WHAT YOU ARE ASKED TO DO =>
Would it be possible to write out each entry below exactly, without the pictures?

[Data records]
┌──

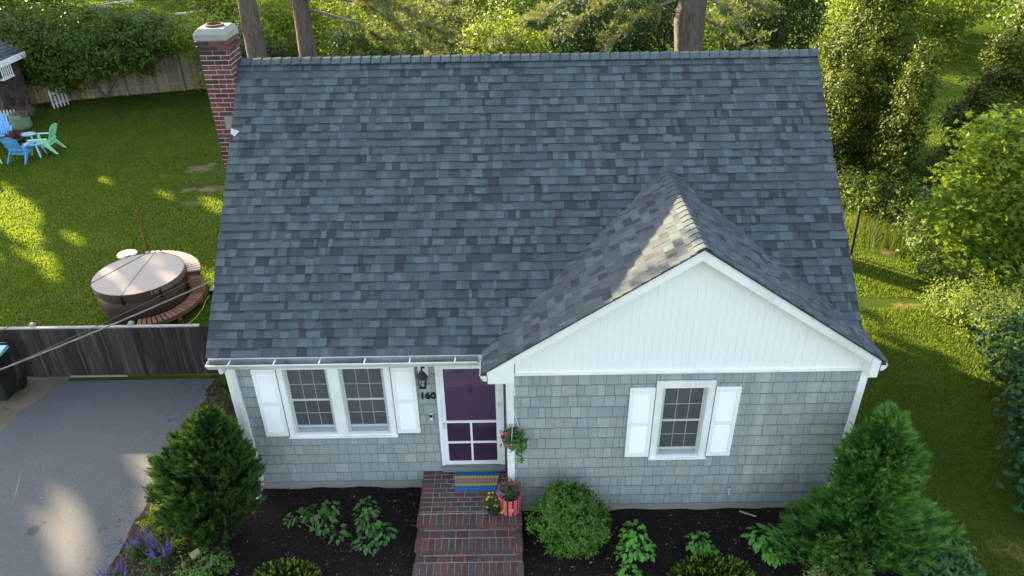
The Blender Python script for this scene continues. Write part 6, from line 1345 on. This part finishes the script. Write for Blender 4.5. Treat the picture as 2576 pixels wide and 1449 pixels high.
# wire fence on the right
WM = simple('rusty_wire', (.16, .13, .10), .7, .3); wf = thing('wire_fence', 'sagging rusty wire mesh fence between lawn and arborvitae', 'fence', (11.2, 10.5, 0))
Pn = [(10.0, 13.6), (10.75, 11.6), (11.15, 10.2), (11.45, 8.6), (11.9, 6.6)]
mb = MB()
for a, b in zip(Pn[:-1], Pn[1:]):
    for k in range(5): z = .12+k*.19; mb.tube([(a[0], a[1], z+.03*math.sin(k+a[0])), ((a[0]+b[0])/2+.05, (a[1]+b[1])/2, z-.05), (b[0], b[1], z+.03*math.sin(k+b[0]))], .0022, 4, caps=False)
    m = int(math.dist(a, b)/.15)
    for i in range(m): u = i/m; x = a[0]+(b[0]-a[0])*u; y = a[1]+(b[1]-a[1])*u; mb.tube([(x+.03, y, .05), (x, y, 1.12)], .0015, 4, caps=False)
stuff(mb.build('wire_mesh', WM, wf))
for a in Pn: mb = MB(); mb.tube([(a[0], a[1], 0), (a[0]+(.0 if a[1] != 8.6 else -.02), a[1], 1.3)], .018, 6); mb.build('post', simple('green_post', (.02, .05, .03), .5), wf)
mb = MB(); mb.tube([(9.72, 8.6, 0), (9.68, 8.63, 1.32)], [.035, .03], 8); tag(mb.build('black_pole', M['black']), 'leaning black metal pole on the sunny lawn just right of the roof edge', 'pole')
mb = MB(); mb.bar((10.6, 5.35, .02), (11.4, 4.95, .03), .04, .03); tag(mb.build('lawn_shadow_strip', simple('dark_lawn_strip', (.03, .025, .02), .9)), 'dark edging strip for shade and small black bits on the lawn beside the pale shrub', 'shadowline')  # dark strip stands in for a shadow line and small black bits

# ================================================================== tall trees outside the picture on the sun side: placed to shade the yard, crown gaps shaped for sun patches
HOLES = []
def hole(x, y, r, z=0.): HOLES.append(((x, y, z), r))
hole(-14.9, 12.4, .66); hole(-14.2, 11.6, .40); hole(-15.6, 13.2, .5); hole(-13.1, 9.43, .24); hole(-12.0, 9.17, .22); hole(-11.8, 10.4, .14); hole(-13.3, 10.6, .26); hole(-14.5, 10.0, .25)
hole(-8.2, 12.3, .28); hole(-10.3, 13.3, .10); hole(-12.96, 14.7, .12); hole(-14.3, 19.6, .22); hole(-11.3, 8.2, .10)
hole(-8.92, 6.85, .07, .9); hole(-7.24, 6.42, .06, .9); hole(-7.95, 7.3, .05, .9); hole(-7.87, 5.85, .04, .9); hole(-6.8, 7.9, .22); hole(-8.4, 6.3, .01, .9)
hole(-7.4, 8.0, .25, .75); hole(-8.2, 8.15, .2, .75); hole(-9.1, 8.2, .2, .6); hole(-6.3, 9.2, .18)
hole(-6.75, .25, .06); hole(-6.58, -.05, .08); hole(-6.42, -.4, .11); hole(-6.62, -.45, .04); hole(-6.2, -.9, .10); hole(-7.15, .0, .02); hole(-5.75, 1.15, .14); hole(-5.35, .6, .12); hole(-5.1, .05, .12); hole(-5.2, -.5, .05)
SHM_ = LF['green']
def shade_tree(s, p, z, r, rz, label, n=6500):
    x = -.75*s+.66*p; y = .66*s+.75*p; t = thing('unseen_shade_oak', label, 'tree', (x, y, 0), 'unseen tall shade trees left of the yard')
    C, Nn = blobcloud([(x, y, z, r, r, rz), (x+1.3, y-.8, z-2.2, r*.85, r*.85, rz*.6), (x-1, y+1.2, z+2, r*.85, r*.85, rz*.6)], n//20, 20, .42, .1); k = carve(C, [(q, rr_+.11) for q, rr_ in HOLES]); C, Nn = C[k], Nn[k]
    V = leafquads(C, Nn, .34*rng.uniform(.6, 1.3, len(C)), .6); npmesh('crown', V.reshape(-1, 3), 4, len(C), SHM_, t); trunkmesh('trunk', [(x, y, 0), (x+.1, y, z*.5), (x, y, z), (x, y, z+rz*.8)], [.32, .26, .18, .05], BARK, t)
for i, (s, p, z, r, rz) in enumerate([(44, -15, 11.5, 3.6, 6.6), (43, -10.5, 11.5, 3.6, 6.6), (45, -6, 11.5, 3.6, 6.6), (43.5, -1.6, 11.5, 3.6, 6.4), (45, 2.8, 10.6, 3.5, 5.8), (43.5, 7.2, 9.8, 3.4, 5.2), (45, 11.2, 9, 3.3, 4.6), (64, 15, 9, 4, 6), (66, 21, 9, 4, 6)]):
    shade_tree(s, p, z, r, rz, 'unseen tall oak placed for shade left of the yard, crown gaps cut to sun rays', 17000)
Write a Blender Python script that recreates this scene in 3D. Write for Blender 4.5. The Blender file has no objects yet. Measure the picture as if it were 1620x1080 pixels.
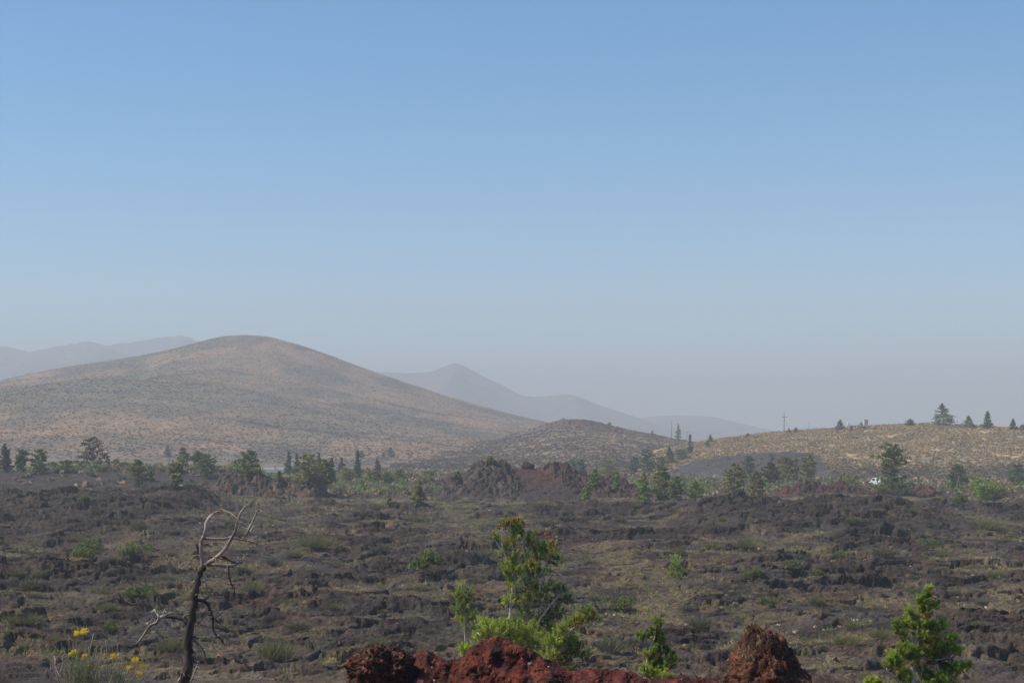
import bpy, math, random
import numpy as np
from mathutils import Vector

F, HY, CZ, CX = 2400.0, 690.0, 14.0, 810.0      # focal length in photo pixels, horizon row, eye height, centre column
R = np.random.RandomState(7)
random.seed(7)
scene = bpy.context.scene
COL = scene.collection

# ------------------------------------------------------------------ helpers
def P(px, py, Y):
    return Vector(((px - CX) / F * Y, Y, CZ - (py - HY) / F * Y))
def X(px, Y): return (px - CX) / F * Y
def Z(py, Y): return CZ - (py - HY) / F * Y
def ss(a, b, x):
    t = np.clip((x - a) / (b - a), 0, 1)
    return t * t * (3 - 2 * t)

def _h(ix, iy, iz, seed):
    n = (ix.astype(np.uint32) * np.uint32(374761393) + iy.astype(np.uint32) * np.uint32(668265263)
         + iz.astype(np.uint32) * np.uint32(2147483647 & 1274126177) + np.uint32((seed * 974634777) & 0xffffffff))
    n = (n ^ (n >> np.uint32(13))) * np.uint32(1274126177)
    n = n ^ (n >> np.uint32(16))
    n = (n * np.uint32(2246822519)) & np.uint32(0xffffffff)
    return n ^ (n >> np.uint32(15))
def _f(n): return (n & np.uint32(0xffffff)).astype(np.float64) / 16777215.0

def perlin2(x, y, seed=0):
    x = np.asarray(x, float); y = np.asarray(y, float)
    xi = np.floor(x).astype(np.int64); yi = np.floor(y).astype(np.int64)
    xf = x - xi; yf = y - yi
    u = xf * xf * xf * (xf * (xf * 6 - 15) + 10); v = yf * yf * yf * (yf * (yf * 6 - 15) + 10)
    z0 = np.zeros_like(xi)
    def g(i, j):
        a = _f(_h(xi + i, yi + j, z0, seed)) * 2 * math.pi
        return np.cos(a) * (xf - i) + np.sin(a) * (yf - j)
    return 1.45 * ((g(0, 0) * (1 - u) + g(1, 0) * u) * (1 - v) + (g(0, 1) * (1 - u) + g(1, 1) * u) * v)
def fbm2(x, y, oct=4, seed=0, gain=0.5, lac=2.03):
    s = 0; a = 1.0; t = 0
    for k in range(oct):
        s = s + a * perlin2(x, y, seed + 17 * k); t += a
        x = x * lac + 3.7; y = y * lac - 1.3; a *= gain
    return s / t * 1.5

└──

CORRECT RESULT =>
The Blender Python script for this scene continues. Write part 6, from line 1345 on. This part finishes the script. Write for Blender 4.5. Treat the picture as 2576 pixels wide and 1449 pixels high.
# wire fence on the right
WM = simple('rusty_wire', (.16, .13, .10), .7, .3); wf = thing('wire_fence', 'sagging rusty wire mesh fence between lawn and arborvitae', 'fence', (11.2, 10.5, 0))
Pn = [(10.0, 13.6), (10.75, 11.6), (11.15, 10.2), (11.45, 8.6), (11.9, 6.6)]
mb = MB()
for a, b in zip(Pn[:-1], Pn[1:]):
    for k in range(5): z = .12+k*.19; mb.tube([(a[0], a[1], z+.03*math.sin(k+a[0])), ((a[0]+b[0])/2+.05, (a[1]+b[1])/2, z-.05), (b[0], b[1], z+.03*math.sin(k+b[0]))], .0022, 4, caps=False)
    m = int(math.dist(a, b)/.15)
    for i in range(m): u = i/m; x = a[0]+(b[0]-a[0])*u; y = a[1]+(b[1]-a[1])*u; mb.tube([(x+.03, y, .05), (x, y, 1.12)], .0015, 4, caps=False)
stuff(mb.build('wire_mesh', WM, wf))
for a in Pn: mb = MB(); mb.tube([(a[0], a[1], 0), (a[0]+(.0 if a[1] != 8.6 else -.02), a[1], 1.3)], .018, 6); mb.build('post', simple('green_post', (.02, .05, .03), .5), wf)
mb = MB(); mb.tube([(9.72, 8.6, 0), (9.68, 8.63, 1.32)], [.035, .03], 8); tag(mb.build('black_pole', M['black']), 'leaning black metal pole on the sunny lawn just right of the roof edge', 'pole')
mb = MB(); mb.bar((10.6, 5.35, .02), (11.4, 4.95, .03), .04, .03); tag(mb.build('lawn_shadow_strip', simple('dark_lawn_strip', (.03, .025, .02), .9)), 'dark edging strip for shade and small black bits on the lawn beside the pale shrub', 'shadowline')  # dark strip stands in for a shadow line and small black bits

# ================================================================== tall trees outside the picture on the sun side: placed to shade the yard, crown gaps shaped for sun patches
HOLES = []
def hole(x, y, r, z=0.): HOLES.append(((x, y, z), r))
hole(-14.9, 12.4, .66); hole(-14.2, 11.6, .40); hole(-15.6, 13.2, .5); hole(-13.1, 9.43, .24); hole(-12.0, 9.17, .22); hole(-11.8, 10.4, .14); hole(-13.3, 10.6, .26); hole(-14.5, 10.0, .25)
hole(-8.2, 12.3, .28); hole(-10.3, 13.3, .10); hole(-12.96, 14.7, .12); hole(-14.3, 19.6, .22); hole(-11.3, 8.2, .10)
hole(-8.92, 6.85, .07, .9); hole(-7.24, 6.42, .06, .9); hole(-7.95, 7.3, .05, .9); hole(-7.87, 5.85, .04, .9); hole(-6.8, 7.9, .22); hole(-8.4, 6.3, .01, .9)
hole(-7.4, 8.0, .25, .75); hole(-8.2, 8.15, .2, .75); hole(-9.1, 8.2, .2, .6); hole(-6.3, 9.2, .18)
hole(-6.75, .25, .06); hole(-6.58, -.05, .08); hole(-6.42, -.4, .11); hole(-6.62, -.45, .04); hole(-6.2, -.9, .10); hole(-7.15, .0, .02); hole(-5.75, 1.15, .14); hole(-5.35, .6, .12); hole(-5.1, .05, .12); hole(-5.2, -.5, .05)
SHM_ = LF['green']
def shade_tree(s, p, z, r, rz, label, n=6500):
    x = -.75*s+.66*p; y = .66*s+.75*p; t = thing('unseen_shade_oak', label, 'tree', (x, y, 0), 'unseen tall shade trees left of the yard')
    C, Nn = blobcloud([(x, y, z, r, r, rz), (x+1.3, y-.8, z-2.2, r*.85, r*.85, rz*.6), (x-1, y+1.2, z+2, r*.85, r*.85, rz*.6)], n//20, 20, .42, .1); k = carve(C, [(q, rr_+.11) for q, rr_ in HOLES]); C, Nn = C[k], Nn[k]
    V = leafquads(C, Nn, .34*rng.uniform(.6, 1.3, len(C)), .6); npmesh('crown', V.reshape(-1, 3), 4, len(C), SHM_, t); trunkmesh('trunk', [(x, y, 0), (x+.1, y, z*.5), (x, y, z), (x, y, z+rz*.8)], [.32, .26, .18, .05], BARK, t)
for i, (s, p, z, r, rz) in enumerate([(44, -15, 11.5, 3.6, 6.6), (43, -10.5, 11.5, 3.6, 6.6), (45, -6, 11.5, 3.6, 6.6), (43.5, -1.6, 11.5, 3.6, 6.4), (45, 2.8, 10.6, 3.5, 5.8), (43.5, 7.2, 9.8, 3.4, 5.2), (45, 11.2, 9, 3.3, 4.6), (64, 15, 9, 4, 6), (66, 21, 9, 4, 6)]):
    shade_tree(s, p, z, r, rz, 'unseen tall oak placed for shade left of the yard, crown gaps cut to sun rays', 17000)
Write a Blender Python script that recreates this scene in 3D. Write for Blender 4.5. The Blender file has no objects yet. Measure the picture as if it were 1620x1080 pixels.
import bpy, math, random
import numpy as np
from mathutils import Vector

F, HY, CZ, CX = 2400.0, 690.0, 14.0, 810.0      # focal length in photo pixels, horizon row, eye height, centre column
R = np.random.RandomState(7)
random.seed(7)
scene = bpy.context.scene
COL = scene.collection

# ------------------------------------------------------------------ helpers
def P(px, py, Y):
    return Vector(((px - CX) / F * Y, Y, CZ - (py - HY) / F * Y))
def X(px, Y): return (px - CX) / F * Y
def Z(py, Y): return CZ - (py - HY) / F * Y
def ss(a, b, x):
    t = np.clip((x - a) / (b - a), 0, 1)
    return t * t * (3 - 2 * t)

def _h(ix, iy, iz, seed):
    n = (ix.astype(np.uint32) * np.uint32(374761393) + iy.astype(np.uint32) * np.uint32(668265263)
         + iz.astype(np.uint32) * np.uint32(2147483647 & 1274126177) + np.uint32((seed * 974634777) & 0xffffffff))
    n = (n ^ (n >> np.uint32(13))) * np.uint32(1274126177)
    n = n ^ (n >> np.uint32(16))
    n = (n * np.uint32(2246822519)) & np.uint32(0xffffffff)
    return n ^ (n >> np.uint32(15))
def _f(n): return (n & np.uint32(0xffffff)).astype(np.float64) / 16777215.0

def perlin2(x, y, seed=0):
    x = np.asarray(x, float); y = np.asarray(y, float)
    xi = np.floor(x).astype(np.int64); yi = np.floor(y).astype(np.int64)
    xf = x - xi; yf = y - yi
    u = xf * xf * xf * (xf * (xf * 6 - 15) + 10); v = yf * yf * yf * (yf * (yf * 6 - 15) + 10)
    z0 = np.zeros_like(xi)
    def g(i, j):
        a = _f(_h(xi + i, yi + j, z0, seed)) * 2 * math.pi
        return np.cos(a) * (xf - i) + np.sin(a) * (yf - j)
    return 1.45 * ((g(0, 0) * (1 - u) + g(1, 0) * u) * (1 - v) + (g(0, 1) * (1 - u) + g(1, 1) * u) * v)
def fbm2(x, y, oct=4, seed=0, gain=0.5, lac=2.03):
    s = 0; a = 1.0; t = 0
    for k in range(oct):
        s = s + a * perlin2(x, y, seed + 17 * k); t += a
        x = x * lac + 3.7; y = y * lac - 1.3; a *= gain
    return s / t * 1.5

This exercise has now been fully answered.